• TASK BRIEF: From the entries provided below, copy each line that contains the word "were".

**** EXTRACTED DATA

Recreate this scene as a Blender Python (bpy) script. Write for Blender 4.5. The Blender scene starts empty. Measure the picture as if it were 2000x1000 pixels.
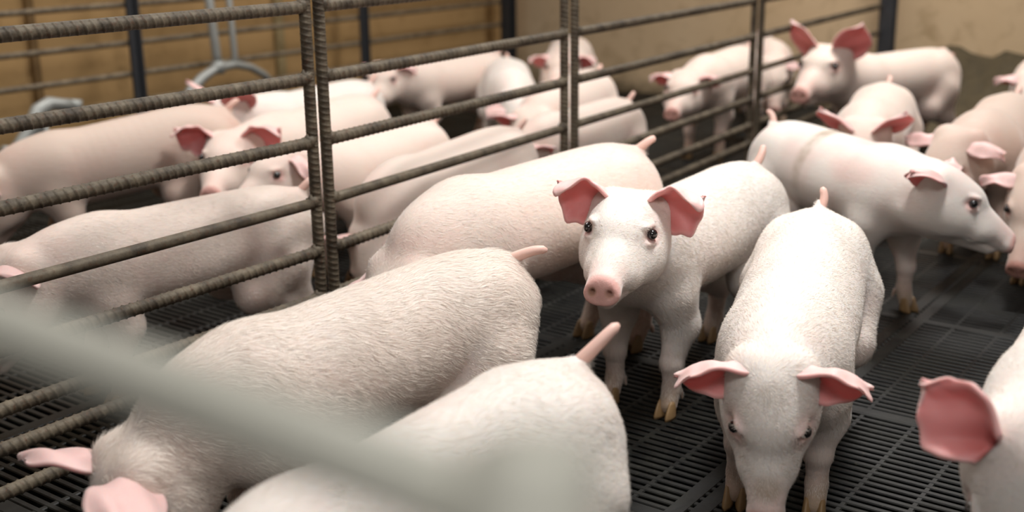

********
**** EXTRACTED DATA

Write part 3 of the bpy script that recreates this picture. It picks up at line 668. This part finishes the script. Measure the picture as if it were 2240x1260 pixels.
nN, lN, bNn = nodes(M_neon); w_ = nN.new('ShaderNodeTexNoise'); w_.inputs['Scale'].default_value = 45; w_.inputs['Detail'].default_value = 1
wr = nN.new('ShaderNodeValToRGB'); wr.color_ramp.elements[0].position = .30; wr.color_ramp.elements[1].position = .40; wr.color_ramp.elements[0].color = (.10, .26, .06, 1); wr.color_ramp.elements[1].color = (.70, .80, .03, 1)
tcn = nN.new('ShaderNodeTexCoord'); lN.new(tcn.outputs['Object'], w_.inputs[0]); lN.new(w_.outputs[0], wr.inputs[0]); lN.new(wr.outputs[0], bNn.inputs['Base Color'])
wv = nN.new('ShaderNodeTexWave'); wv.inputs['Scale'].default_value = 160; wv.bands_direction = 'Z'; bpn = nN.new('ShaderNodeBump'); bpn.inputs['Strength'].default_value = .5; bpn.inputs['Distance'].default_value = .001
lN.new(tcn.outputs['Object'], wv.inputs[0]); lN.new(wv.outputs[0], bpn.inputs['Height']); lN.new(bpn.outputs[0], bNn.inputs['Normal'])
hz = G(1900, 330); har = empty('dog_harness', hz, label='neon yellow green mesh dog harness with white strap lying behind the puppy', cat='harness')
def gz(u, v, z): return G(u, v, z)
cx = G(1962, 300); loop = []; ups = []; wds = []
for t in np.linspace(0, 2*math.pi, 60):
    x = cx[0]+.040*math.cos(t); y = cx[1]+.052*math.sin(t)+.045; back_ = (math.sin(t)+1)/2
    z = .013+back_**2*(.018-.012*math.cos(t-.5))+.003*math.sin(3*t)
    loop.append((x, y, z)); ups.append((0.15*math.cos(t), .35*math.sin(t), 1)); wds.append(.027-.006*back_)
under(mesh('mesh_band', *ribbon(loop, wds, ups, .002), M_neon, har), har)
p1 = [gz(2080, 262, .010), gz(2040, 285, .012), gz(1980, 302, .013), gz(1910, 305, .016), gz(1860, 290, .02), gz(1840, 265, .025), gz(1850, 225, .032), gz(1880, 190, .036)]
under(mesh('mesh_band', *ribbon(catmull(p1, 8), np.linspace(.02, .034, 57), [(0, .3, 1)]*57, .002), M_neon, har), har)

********
**** EXTRACTED DATA

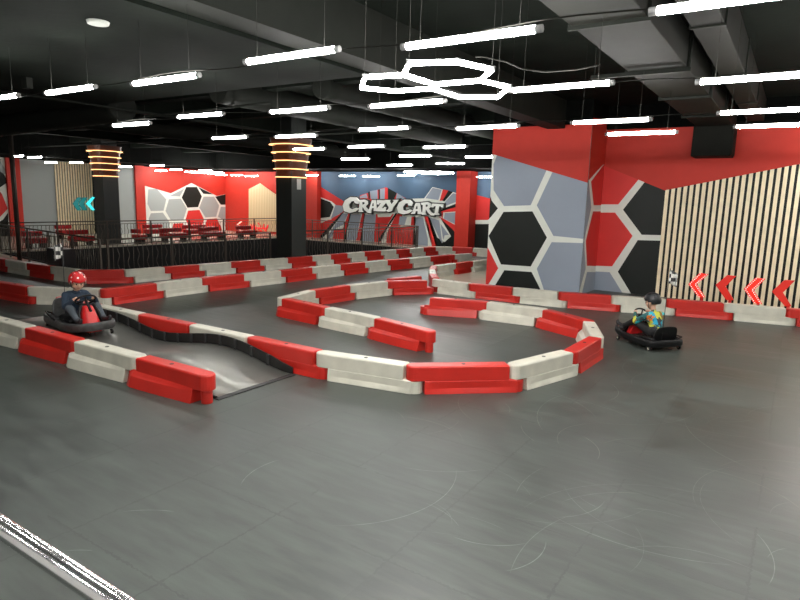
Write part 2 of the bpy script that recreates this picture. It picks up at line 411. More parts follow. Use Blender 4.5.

********

• SOLUTION TO THIS PROBLEM:
Recreate this scene as a Blender Python (bpy) script. Write for Blender 4.5. The Blender scene starts empty. Measure the picture as if it were 2000x1000 pixels.
Write part 3 of the bpy script that recreates this picture. It picks up at line 668. This part finishes the script. Measure the picture as if it were 2240x1260 pixels.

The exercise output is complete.